#### Directions for this task
Below are several entries. Transcribe exactly those lines that fall from the one with "The Blender Python" through the one with "bm = NB(); cyl(bm, (5.62, 1.86, FZ", end lines included.

<<<<

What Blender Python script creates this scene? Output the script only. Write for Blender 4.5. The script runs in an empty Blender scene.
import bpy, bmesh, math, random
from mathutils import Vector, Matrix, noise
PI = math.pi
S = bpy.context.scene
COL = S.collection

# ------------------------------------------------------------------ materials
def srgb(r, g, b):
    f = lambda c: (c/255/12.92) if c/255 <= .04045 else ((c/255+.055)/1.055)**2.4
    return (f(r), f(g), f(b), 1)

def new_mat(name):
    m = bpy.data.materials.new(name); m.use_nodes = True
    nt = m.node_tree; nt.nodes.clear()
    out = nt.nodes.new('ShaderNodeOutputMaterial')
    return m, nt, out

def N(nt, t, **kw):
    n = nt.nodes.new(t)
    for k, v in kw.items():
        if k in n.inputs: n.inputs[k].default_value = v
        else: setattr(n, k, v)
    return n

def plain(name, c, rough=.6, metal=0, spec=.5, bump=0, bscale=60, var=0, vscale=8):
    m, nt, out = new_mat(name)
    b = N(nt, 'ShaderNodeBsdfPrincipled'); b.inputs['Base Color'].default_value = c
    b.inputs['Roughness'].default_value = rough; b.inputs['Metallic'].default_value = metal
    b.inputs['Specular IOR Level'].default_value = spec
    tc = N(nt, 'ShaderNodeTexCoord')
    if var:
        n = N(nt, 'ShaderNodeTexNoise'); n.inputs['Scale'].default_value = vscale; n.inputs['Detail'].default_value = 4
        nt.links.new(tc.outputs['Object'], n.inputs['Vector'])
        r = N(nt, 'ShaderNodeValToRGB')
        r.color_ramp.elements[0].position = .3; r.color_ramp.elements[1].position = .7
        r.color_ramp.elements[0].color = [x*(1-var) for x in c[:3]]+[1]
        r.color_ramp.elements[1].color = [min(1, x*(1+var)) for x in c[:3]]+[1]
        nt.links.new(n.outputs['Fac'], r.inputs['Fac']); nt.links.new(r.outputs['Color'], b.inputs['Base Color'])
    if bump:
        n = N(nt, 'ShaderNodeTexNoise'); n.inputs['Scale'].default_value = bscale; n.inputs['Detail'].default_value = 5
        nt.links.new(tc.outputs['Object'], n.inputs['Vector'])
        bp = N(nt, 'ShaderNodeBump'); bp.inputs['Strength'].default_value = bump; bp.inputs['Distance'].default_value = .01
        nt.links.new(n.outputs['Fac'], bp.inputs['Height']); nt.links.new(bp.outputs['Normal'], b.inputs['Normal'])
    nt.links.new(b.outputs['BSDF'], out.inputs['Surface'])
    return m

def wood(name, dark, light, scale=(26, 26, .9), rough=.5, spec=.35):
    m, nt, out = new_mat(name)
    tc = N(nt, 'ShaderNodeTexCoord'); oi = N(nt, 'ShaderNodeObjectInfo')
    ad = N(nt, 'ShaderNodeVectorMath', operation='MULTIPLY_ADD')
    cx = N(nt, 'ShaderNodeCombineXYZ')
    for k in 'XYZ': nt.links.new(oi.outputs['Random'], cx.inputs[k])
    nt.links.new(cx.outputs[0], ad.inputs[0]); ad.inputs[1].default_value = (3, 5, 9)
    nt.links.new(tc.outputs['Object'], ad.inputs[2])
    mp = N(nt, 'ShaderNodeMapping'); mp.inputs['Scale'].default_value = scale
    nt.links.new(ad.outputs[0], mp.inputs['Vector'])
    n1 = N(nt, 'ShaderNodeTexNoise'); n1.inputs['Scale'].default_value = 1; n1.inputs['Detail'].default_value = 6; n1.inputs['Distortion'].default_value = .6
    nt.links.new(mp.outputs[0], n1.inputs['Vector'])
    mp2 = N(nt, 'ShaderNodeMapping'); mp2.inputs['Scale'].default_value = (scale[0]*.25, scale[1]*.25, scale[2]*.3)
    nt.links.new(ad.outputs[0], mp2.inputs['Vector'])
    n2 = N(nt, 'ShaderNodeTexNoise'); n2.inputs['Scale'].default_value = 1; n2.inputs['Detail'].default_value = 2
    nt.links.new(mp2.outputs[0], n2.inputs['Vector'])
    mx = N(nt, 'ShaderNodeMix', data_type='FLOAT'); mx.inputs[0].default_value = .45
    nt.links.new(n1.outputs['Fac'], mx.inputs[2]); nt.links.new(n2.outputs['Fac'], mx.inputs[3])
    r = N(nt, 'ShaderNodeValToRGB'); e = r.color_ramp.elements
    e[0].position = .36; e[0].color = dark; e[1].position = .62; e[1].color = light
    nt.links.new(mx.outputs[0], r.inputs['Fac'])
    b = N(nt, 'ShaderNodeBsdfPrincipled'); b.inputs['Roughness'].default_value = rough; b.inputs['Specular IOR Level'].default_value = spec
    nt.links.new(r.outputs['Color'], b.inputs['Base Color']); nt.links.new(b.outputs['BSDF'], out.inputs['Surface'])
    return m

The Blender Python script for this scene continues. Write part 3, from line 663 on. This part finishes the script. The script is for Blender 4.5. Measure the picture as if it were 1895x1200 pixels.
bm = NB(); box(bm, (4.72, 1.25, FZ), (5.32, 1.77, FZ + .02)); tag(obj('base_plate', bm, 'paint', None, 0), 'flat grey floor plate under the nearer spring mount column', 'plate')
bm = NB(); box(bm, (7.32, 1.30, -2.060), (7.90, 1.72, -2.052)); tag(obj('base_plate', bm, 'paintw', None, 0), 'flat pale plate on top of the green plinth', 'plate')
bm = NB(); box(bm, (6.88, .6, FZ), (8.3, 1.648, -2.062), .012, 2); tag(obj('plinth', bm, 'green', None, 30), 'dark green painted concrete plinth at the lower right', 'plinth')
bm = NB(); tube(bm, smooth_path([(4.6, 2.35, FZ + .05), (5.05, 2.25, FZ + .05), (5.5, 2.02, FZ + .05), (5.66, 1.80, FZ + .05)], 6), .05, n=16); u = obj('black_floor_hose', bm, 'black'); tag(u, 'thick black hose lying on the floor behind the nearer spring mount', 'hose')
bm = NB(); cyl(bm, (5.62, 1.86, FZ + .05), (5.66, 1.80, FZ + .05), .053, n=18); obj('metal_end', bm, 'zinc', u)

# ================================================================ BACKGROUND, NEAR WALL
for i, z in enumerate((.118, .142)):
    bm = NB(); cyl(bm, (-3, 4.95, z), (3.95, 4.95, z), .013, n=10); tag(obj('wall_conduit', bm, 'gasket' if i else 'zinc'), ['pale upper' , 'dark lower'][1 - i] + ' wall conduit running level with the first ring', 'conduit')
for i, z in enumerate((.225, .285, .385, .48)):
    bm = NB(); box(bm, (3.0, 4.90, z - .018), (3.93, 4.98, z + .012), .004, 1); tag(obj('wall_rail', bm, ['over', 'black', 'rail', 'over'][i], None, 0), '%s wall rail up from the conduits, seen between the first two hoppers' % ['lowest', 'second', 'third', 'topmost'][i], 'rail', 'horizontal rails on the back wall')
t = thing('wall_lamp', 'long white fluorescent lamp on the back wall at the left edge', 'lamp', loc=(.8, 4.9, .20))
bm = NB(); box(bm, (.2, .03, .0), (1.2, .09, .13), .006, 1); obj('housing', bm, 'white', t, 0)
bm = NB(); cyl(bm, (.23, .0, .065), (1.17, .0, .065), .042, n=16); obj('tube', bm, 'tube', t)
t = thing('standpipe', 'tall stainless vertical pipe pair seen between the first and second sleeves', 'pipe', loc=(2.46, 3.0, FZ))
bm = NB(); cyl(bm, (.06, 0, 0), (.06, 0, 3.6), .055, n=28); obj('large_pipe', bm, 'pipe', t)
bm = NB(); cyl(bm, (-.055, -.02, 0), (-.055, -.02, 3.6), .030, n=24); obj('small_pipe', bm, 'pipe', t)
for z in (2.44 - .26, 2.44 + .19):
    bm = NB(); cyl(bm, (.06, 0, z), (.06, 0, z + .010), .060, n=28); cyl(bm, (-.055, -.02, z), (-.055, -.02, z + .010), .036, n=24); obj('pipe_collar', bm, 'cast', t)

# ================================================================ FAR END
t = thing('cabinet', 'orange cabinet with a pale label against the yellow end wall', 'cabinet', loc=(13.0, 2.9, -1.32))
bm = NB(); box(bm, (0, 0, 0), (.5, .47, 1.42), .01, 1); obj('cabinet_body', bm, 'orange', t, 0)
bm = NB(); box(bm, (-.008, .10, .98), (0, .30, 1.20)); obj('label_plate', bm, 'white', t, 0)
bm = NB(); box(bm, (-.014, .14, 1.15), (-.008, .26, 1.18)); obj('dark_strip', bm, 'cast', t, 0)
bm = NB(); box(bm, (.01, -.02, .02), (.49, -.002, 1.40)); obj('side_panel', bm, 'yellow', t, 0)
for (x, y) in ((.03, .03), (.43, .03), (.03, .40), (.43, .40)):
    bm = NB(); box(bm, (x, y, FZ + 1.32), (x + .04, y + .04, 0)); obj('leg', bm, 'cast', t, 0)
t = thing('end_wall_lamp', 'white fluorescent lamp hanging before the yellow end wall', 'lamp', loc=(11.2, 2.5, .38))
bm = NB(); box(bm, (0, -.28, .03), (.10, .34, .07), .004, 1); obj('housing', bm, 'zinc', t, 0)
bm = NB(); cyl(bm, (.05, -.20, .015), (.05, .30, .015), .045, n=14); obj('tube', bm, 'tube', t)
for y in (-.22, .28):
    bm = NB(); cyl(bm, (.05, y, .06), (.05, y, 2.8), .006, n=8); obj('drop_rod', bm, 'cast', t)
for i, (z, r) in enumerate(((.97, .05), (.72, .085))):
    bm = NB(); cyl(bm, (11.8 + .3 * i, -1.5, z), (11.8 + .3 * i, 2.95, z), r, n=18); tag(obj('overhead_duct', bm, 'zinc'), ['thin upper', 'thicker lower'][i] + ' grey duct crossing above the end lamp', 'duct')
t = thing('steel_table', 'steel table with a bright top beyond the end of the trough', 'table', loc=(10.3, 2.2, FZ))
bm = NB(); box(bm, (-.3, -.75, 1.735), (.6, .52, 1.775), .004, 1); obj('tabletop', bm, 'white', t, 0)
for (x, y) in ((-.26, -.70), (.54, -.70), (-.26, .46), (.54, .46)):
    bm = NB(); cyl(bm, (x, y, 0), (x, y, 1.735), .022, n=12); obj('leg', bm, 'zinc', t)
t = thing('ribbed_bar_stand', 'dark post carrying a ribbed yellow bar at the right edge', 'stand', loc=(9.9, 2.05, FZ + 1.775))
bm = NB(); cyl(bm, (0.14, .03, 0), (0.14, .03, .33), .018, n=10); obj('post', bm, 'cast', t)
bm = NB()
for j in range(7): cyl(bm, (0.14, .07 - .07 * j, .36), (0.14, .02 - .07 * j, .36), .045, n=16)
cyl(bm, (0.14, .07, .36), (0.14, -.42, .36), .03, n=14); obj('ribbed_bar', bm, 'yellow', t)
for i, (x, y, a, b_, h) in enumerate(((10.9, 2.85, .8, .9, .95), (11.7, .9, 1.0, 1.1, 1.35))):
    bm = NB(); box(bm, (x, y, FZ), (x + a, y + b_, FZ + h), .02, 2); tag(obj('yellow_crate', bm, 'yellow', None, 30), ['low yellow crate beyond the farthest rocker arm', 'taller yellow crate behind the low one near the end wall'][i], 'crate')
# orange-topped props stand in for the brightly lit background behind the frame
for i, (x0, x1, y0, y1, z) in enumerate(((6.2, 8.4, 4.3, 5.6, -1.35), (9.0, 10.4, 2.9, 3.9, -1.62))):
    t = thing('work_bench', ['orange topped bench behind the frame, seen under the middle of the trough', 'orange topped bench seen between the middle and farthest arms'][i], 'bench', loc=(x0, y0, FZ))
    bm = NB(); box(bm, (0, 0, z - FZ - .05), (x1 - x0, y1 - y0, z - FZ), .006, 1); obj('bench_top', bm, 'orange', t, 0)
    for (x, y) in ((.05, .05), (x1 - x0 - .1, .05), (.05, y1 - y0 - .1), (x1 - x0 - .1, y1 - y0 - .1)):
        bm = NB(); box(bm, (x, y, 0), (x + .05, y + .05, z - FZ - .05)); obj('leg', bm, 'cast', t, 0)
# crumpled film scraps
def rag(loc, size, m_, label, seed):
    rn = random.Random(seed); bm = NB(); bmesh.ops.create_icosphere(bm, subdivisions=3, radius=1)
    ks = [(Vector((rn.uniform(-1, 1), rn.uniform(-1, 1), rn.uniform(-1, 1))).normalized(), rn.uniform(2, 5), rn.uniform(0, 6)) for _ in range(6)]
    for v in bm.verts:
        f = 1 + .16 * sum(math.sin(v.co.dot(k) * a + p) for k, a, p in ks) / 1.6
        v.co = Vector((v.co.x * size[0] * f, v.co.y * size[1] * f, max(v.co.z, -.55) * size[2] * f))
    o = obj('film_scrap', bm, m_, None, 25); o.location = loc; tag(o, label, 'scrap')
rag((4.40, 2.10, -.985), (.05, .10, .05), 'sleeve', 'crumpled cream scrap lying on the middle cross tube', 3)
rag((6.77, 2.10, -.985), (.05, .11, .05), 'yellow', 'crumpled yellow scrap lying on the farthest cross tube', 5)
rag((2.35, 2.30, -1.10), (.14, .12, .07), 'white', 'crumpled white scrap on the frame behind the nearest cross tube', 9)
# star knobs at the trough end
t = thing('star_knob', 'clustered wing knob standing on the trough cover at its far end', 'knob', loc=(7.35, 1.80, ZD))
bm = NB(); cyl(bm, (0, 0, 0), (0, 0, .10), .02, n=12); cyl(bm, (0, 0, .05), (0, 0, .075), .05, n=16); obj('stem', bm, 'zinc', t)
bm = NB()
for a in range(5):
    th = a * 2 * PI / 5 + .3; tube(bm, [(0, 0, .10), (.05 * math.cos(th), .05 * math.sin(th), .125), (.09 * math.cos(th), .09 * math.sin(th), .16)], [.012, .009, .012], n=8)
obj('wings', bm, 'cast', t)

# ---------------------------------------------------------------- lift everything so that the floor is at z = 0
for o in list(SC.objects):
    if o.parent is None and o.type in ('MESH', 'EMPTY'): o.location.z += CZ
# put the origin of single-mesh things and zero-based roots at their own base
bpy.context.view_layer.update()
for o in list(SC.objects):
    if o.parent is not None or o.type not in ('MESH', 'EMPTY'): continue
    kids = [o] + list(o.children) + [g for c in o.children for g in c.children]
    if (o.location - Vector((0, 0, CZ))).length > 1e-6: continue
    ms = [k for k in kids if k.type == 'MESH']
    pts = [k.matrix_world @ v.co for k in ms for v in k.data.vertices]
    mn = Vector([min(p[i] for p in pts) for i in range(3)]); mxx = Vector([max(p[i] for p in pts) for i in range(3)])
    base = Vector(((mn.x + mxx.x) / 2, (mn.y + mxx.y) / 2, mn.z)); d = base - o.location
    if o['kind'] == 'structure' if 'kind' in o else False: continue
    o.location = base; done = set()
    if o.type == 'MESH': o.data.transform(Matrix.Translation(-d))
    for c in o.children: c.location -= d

>>>>

#### Answer to this task
The Blender Python script for this scene continues. Write part 3, from line 663 on. This part finishes the script. The script is for Blender 4.5. Measure the picture as if it were 1895x1200 pixels.
bm = NB(); box(bm, (4.72, 1.25, FZ), (5.32, 1.77, FZ + .02)); tag(obj('base_plate', bm, 'paint', None, 0), 'flat grey floor plate under the nearer spring mount column', 'plate')
bm = NB(); box(bm, (7.32, 1.30, -2.060), (7.90, 1.72, -2.052)); tag(obj('base_plate', bm, 'paintw', None, 0), 'flat pale plate on top of the green plinth', 'plate')
bm = NB(); box(bm, (6.88, .6, FZ), (8.3, 1.648, -2.062), .012, 2); tag(obj('plinth', bm, 'green', None, 30), 'dark green painted concrete plinth at the lower right', 'plinth')
bm = NB(); tube(bm, smooth_path([(4.6, 2.35, FZ + .05), (5.05, 2.25, FZ + .05), (5.5, 2.02, FZ + .05), (5.66, 1.80, FZ + .05)], 6), .05, n=16); u = obj('black_floor_hose', bm, 'black'); tag(u, 'thick black hose lying on the floor behind the nearer spring mount', 'hose')
bm = NB(); cyl(bm, (5.62, 1.86, FZ + .05), (5.66, 1.80, FZ + .05), .053, n=18); obj('metal_end', bm, 'zinc', u)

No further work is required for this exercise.